On Thu, Apr 17, 2008 at 2:00 PM, Hal Vaughan <[EMAIL PROTECTED]> wrote:
> On Thursday 17 April 2008, Ryan Abel wrote:
>  > Frédéric Mantegazza wrote:
>  > > As a new user of Nokia 770, I feel a little disapointed.
>  >
>  > Such are the pitfalls of purchasing an almost 3 year old unsupported
>  > product. ;)
>
>  Which tells me right off if I buy the latest, I can count on it being
>  unsupported in 3 years.
>
>  That's a pretty good reason for me to go elsewhere.  At least with a
>  desktop, I can use Ubuntu and upgrade with each new release.
>
>  I'm serious about this.  I have an N770 and was planning on using it as
>  part of a carputer interface and there are other things I was going to
>  be adding along the way, but over the past year, I've asked myself if I
>  want to stick with this product because I see little effort for
>  backporting.  Once the new toy comes out, the old ones are essentially
>  abandon.  While that happens with things like Windows, one reason I
>  stick with Linux on most things is because most Linux stuff doesn't
>  play the, "Spend more money now to upgrade or be left behind" game.
>
>
>  Hal

I bought my N800 well after the N810 came out, not because it was a
lot cheaper but because I like the hardware a lot better. The only
thing that N810 has that could attract me is the built-in gps, and
from what I've heard its sensitivity could be a lot better. The
bluetooth gps receiver I got cost less than a quarter of the
difference in price, is incredibly sensitive, and being external is
actually a good thing in that it can be placed for optimum reception
without affecting the handling or usability of the tablet. I couldn't
care less about the slide-out keyboard (for me the on-screen keyboard
is just as functional), the N800 has twice the storage (and uses
full-size SD cards instead of the much less versatile mini-SD that the
N810 has), the N800's camera can be pointed either front or back (or
in between), and everything else is pretty much the same.

In short, "newer" doesn't necessarily mean "better" and often is the opposite.

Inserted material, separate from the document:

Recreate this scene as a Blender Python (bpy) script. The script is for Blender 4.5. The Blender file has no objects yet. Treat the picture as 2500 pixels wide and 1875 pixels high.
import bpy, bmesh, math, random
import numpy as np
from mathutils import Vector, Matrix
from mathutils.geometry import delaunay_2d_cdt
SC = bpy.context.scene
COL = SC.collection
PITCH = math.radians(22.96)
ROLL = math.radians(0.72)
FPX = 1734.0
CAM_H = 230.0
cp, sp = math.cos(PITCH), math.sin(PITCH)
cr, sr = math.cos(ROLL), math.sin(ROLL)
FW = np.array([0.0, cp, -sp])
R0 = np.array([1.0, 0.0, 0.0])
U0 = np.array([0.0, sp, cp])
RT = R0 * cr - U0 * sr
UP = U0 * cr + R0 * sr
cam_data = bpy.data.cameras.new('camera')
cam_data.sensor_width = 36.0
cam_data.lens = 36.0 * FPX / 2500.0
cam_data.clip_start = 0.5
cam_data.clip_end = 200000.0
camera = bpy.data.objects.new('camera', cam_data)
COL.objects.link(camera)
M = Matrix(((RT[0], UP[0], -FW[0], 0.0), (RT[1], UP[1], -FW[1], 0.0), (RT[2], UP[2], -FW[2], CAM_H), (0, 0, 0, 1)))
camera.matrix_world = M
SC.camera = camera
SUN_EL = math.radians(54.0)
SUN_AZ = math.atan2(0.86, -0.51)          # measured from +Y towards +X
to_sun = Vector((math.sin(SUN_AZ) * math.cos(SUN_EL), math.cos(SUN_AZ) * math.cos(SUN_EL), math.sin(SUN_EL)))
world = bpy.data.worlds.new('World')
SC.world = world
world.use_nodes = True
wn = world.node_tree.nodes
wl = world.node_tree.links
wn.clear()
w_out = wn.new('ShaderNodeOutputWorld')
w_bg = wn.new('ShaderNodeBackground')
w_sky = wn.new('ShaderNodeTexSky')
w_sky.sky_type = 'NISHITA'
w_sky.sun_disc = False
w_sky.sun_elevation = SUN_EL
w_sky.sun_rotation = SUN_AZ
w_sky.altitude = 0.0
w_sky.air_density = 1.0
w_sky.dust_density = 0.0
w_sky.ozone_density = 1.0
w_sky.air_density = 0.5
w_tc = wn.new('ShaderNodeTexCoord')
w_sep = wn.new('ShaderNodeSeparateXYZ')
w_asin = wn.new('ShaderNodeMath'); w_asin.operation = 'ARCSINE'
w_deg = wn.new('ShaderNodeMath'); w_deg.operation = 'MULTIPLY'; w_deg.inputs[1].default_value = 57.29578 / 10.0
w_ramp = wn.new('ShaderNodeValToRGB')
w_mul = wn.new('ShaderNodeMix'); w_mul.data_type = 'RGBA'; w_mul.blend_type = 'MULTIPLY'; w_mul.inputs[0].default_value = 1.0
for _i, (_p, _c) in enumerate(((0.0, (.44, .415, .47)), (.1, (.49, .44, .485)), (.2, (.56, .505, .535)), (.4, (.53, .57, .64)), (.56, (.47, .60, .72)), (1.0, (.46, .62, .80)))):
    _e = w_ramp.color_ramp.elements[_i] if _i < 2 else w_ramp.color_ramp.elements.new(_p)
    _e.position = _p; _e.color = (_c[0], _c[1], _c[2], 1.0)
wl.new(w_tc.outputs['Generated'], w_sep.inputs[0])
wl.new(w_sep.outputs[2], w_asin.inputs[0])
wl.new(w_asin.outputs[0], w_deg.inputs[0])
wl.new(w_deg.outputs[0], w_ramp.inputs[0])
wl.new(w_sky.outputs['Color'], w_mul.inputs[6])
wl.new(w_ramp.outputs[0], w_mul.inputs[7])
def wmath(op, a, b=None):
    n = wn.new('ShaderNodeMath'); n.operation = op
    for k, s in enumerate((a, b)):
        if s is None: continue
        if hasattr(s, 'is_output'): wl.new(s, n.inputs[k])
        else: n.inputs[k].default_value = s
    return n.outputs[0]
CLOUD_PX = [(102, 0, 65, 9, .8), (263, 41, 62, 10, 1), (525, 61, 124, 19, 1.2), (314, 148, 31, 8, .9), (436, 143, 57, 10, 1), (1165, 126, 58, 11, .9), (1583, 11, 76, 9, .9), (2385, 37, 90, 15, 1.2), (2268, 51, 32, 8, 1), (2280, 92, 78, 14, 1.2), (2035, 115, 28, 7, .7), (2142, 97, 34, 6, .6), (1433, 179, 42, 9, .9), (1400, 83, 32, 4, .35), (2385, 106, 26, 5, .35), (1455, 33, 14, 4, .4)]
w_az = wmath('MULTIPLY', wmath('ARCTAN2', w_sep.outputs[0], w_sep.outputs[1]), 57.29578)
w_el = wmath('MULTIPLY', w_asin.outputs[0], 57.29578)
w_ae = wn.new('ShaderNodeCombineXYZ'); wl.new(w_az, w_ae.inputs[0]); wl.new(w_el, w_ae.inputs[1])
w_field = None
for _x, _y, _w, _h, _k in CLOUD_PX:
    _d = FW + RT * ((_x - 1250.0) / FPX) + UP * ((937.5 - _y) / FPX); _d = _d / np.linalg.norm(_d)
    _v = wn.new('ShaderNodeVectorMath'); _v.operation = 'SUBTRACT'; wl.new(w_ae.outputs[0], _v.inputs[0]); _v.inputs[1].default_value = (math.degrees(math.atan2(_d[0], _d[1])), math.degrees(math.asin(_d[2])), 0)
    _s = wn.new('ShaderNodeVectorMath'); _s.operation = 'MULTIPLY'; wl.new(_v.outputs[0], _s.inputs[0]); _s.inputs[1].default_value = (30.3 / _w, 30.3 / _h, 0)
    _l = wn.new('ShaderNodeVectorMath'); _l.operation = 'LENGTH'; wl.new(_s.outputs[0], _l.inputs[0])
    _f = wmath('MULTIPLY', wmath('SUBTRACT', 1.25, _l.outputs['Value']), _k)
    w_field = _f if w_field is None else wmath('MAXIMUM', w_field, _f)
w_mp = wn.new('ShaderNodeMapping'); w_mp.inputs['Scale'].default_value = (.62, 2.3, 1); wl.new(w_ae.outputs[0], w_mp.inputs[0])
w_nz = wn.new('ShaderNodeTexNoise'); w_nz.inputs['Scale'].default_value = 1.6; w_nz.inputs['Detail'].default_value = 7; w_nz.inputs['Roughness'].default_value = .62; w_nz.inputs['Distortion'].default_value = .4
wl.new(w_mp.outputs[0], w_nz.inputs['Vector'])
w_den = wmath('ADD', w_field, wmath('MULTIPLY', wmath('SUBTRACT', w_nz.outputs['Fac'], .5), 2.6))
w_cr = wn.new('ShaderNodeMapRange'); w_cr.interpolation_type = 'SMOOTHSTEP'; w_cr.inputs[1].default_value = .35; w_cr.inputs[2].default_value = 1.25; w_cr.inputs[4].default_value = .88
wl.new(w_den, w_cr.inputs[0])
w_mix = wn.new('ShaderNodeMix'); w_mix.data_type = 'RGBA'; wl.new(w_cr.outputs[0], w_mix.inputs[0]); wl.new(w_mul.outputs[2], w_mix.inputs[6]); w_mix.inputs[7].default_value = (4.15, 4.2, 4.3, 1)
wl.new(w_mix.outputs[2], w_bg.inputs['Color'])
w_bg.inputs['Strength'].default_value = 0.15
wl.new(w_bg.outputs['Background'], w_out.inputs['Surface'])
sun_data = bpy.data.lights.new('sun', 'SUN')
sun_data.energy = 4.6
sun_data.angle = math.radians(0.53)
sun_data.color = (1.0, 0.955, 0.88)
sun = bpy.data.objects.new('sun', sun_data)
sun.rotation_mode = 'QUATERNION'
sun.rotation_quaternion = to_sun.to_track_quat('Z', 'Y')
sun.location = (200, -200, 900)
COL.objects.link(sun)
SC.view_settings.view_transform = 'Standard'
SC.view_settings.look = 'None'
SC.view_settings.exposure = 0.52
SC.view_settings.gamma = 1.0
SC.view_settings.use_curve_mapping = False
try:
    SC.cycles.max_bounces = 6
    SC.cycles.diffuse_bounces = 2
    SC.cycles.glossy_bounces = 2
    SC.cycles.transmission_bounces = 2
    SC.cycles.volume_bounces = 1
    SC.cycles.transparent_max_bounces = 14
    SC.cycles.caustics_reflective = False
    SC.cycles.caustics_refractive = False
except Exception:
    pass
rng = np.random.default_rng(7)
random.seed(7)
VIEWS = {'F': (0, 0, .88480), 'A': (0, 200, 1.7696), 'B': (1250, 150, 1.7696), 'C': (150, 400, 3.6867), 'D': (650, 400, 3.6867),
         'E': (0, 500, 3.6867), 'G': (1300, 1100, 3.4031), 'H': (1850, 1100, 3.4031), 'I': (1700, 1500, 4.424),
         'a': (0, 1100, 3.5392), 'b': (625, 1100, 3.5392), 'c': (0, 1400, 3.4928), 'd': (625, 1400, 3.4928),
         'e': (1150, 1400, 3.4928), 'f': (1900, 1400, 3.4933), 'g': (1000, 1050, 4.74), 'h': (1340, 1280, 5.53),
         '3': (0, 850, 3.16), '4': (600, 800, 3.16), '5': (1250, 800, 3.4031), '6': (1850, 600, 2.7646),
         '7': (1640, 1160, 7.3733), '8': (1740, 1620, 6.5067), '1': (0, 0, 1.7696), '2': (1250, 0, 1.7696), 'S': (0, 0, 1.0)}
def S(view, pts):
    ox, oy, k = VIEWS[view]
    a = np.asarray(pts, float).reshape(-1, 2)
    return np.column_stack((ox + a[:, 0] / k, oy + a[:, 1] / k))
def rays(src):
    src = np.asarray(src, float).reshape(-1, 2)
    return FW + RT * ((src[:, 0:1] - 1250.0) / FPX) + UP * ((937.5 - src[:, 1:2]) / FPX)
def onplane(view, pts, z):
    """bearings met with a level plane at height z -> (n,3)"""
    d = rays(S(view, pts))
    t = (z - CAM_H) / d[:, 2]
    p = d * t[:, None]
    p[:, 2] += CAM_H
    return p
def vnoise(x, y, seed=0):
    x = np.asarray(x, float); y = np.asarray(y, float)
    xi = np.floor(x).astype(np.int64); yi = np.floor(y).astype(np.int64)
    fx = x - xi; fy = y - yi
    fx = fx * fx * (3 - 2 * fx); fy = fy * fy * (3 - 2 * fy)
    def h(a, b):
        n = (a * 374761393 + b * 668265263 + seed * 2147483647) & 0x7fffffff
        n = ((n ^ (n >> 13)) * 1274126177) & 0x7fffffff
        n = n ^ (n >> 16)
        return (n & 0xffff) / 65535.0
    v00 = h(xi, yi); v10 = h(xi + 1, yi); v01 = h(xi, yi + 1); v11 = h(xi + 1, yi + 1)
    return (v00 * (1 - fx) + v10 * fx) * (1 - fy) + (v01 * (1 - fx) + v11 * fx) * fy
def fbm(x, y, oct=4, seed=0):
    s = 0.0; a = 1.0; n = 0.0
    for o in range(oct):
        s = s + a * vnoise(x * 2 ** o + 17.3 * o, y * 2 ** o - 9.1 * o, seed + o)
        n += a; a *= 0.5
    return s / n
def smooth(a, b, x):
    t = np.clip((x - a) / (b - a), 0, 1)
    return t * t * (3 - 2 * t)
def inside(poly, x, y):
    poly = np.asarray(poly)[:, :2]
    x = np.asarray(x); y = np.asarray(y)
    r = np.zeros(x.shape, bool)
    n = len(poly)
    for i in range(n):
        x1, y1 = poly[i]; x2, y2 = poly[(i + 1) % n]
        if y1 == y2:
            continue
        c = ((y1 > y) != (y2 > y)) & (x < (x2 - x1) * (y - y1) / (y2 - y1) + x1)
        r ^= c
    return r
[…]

If I have the exact hardware that I want, why should I have to worry
about the device being unsupported in such a short period of time? My
laptop is 8 years old, and it would still be meeting my needs if the
backlight hadn't died last year, and the replacement part for it is
unavailable. (The panel itself is fine, it's just a little backlight
driver board that died.) Now it's effectively just another desktop,
since I have to connect it to an external monitory in order to use it.

What we have here is planned obsolescence. The only way to get people
to buy new products they don't need is to *make* them need the new
stuff by withdrawing support for the older devices.